Unsere Gesellschaft befindet sich ständig im Wandel und so hat sich Choi Hong Hi in seinem Buch „Taekwon-Do“ (Der Koreanische Weg der Selbstverteidigung) von 1977 über den Verfall der Jugend geäußert. Dort heißt es auf Seite 511: „In den letzten Jahren konnten wir ein Zunehmen der Gewalttätigkeit und einen Verlust der Moral in allen Schichten der Gesellschaft, besonders jedoch unter den jungen Menschen, beobachten.“

Man kann sich des Eindrucks nicht erwehren, dass sich jede Generation über die jeweilige Jugend echauffiert. Man könnte fast den Eindruck bekommen, dass früher alles besser war.

Das Taekwondo entstand in einer kollektivistischen Gesellschaftsstruktur. Kollektivistische Kulturen legen Wert auf gegenseitige Abhängigkeiten, Harmonie, Einordnung sowie Bedürfnisse und Ansprüche der Gruppe; individualistische Kulturen dagegen schätzen Unabhängigkeit, Konkurrenz sowie die Bedürfnisse und Rechte des Individuums.

Zeigen Sie einer Mutter aus einer individuellen Kultur einen Cartoon mit einem Fischschwarm, dem ein einzelner Fisch voranschwimmt und sie wird ihrem Kind erklären, das sei der Anführer.

Zeigen Sie einer Mutter aus einer kollektivistischen Kultur den gleichen Cartoon mit dem Fischschwarm, und sie wird sagen, der einzelne Fisch müsse etwas falsch gemacht haben, da niemand mit ihm spiele (vgl. Sapolsky: Gewalt und Mitgefühl). Zugegeben haben beide Kulturen ihre Vorzüge und Nachteile. Mittlerweile hat man den Eindruck, dass die ostasiatische Kultur sich nach der individualistischen sehnt und umgekehrt, die individualistischen Kulturen sich nach den kollektivistischen Werten ausrichten möchten.

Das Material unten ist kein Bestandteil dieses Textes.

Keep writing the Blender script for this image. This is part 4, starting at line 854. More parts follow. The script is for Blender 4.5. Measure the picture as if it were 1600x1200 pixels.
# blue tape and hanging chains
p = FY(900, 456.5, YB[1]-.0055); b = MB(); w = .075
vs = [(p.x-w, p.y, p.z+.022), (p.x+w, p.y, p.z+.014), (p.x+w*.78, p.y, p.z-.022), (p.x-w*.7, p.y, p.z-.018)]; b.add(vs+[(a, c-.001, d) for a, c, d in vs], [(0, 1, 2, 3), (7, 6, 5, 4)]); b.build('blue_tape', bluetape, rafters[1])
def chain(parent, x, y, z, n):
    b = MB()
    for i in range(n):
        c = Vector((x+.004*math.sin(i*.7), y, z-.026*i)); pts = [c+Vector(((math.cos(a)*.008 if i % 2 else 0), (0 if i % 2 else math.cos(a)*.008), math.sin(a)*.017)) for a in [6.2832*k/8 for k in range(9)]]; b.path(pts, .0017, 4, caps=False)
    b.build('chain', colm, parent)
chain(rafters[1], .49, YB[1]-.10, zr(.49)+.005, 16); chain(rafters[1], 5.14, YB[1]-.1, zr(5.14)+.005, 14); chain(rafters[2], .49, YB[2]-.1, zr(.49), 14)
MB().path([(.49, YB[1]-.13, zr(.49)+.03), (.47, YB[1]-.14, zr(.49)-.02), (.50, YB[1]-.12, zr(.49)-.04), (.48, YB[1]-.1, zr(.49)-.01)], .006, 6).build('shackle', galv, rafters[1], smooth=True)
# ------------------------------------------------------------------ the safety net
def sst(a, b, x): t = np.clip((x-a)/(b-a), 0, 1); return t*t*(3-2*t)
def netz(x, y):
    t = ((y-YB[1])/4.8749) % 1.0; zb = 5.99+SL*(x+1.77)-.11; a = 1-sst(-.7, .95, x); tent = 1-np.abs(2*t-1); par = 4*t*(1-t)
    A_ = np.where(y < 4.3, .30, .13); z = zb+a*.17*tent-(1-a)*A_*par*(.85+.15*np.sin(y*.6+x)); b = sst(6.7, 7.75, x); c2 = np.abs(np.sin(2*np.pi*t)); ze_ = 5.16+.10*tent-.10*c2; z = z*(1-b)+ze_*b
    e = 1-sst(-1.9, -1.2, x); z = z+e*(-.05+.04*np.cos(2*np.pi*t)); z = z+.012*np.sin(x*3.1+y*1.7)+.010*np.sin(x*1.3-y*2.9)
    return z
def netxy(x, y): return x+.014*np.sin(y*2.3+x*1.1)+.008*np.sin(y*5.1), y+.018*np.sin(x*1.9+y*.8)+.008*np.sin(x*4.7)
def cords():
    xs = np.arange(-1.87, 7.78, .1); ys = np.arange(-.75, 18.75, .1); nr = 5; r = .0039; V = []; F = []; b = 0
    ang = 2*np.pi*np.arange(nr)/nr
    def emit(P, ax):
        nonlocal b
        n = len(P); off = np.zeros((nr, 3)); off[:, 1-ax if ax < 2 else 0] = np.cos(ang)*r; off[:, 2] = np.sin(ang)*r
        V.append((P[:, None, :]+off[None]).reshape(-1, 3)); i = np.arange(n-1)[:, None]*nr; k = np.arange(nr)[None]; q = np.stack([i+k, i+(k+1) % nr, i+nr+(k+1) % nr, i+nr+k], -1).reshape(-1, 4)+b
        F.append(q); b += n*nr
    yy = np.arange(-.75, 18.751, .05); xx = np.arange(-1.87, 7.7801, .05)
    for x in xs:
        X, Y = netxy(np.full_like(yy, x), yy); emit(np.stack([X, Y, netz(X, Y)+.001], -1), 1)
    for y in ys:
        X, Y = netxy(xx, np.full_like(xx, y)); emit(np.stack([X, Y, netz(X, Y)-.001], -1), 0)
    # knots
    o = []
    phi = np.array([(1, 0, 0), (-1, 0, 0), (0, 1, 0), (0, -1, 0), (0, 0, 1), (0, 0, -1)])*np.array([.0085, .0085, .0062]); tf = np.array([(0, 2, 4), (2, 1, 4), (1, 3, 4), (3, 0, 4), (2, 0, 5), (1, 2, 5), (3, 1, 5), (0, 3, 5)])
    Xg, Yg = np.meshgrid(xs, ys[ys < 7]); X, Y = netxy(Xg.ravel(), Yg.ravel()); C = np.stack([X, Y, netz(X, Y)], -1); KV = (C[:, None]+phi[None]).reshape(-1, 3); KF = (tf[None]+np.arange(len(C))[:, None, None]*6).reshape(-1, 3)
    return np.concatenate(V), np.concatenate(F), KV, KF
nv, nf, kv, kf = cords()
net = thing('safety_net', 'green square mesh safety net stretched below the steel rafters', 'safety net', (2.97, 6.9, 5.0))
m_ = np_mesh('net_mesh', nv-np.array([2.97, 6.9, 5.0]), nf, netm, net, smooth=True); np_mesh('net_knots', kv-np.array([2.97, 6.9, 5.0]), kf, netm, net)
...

Was heißt das jetzt für uns? Hier sehe ich eine große Herausforderung für unsere Kampfsportschulen und Vereine, die ja von Haus aus den Gemeinschaftsgedanken mit sich bringen und bei denen schon zu Vater Jahns Zeiten die Geselligkeit und der Zusammenhalt eine zentrale Rolle spielte.

Gleichermaßen stellen sich hier die Fragen: Hat der Wettkampfsport, also der olympische Leistungsgedanke des Taekwondo den Auftrag kampfsportspezifische Werte zu vermitteln? Oder zählt er zu den anderen Sportarten, die letztlich nur die Medaillen als Ziel sehen? Ab wann ist ein Taekwondo-Training persönlichkeitsfördernd im Sinne des Do, des Budo?

Meiner Meinung nach handelt es sich dann um das originäre Taekwondo, wenn man es schafft, es in unsere Lebenswelt zu übersetzen – als ein Förderband sozialer Kompetenzen, ein Nährboden auf dem Selbstwirksamkeit und Selbstbewusstsein entstehen und wachsen kann. Es muss gelingen, die Vorzüge einer kollektivistischen Grundhaltung mit unseren individualistischen Werten zu vereinen.

Wie das im Einzelnen aussehen kann, zeigen uns die Schulen und Vereine die es geschafft haben, ein Füreinander und ein Miteinander zu leben, es vorzuleben und  es stetig zu pflegen.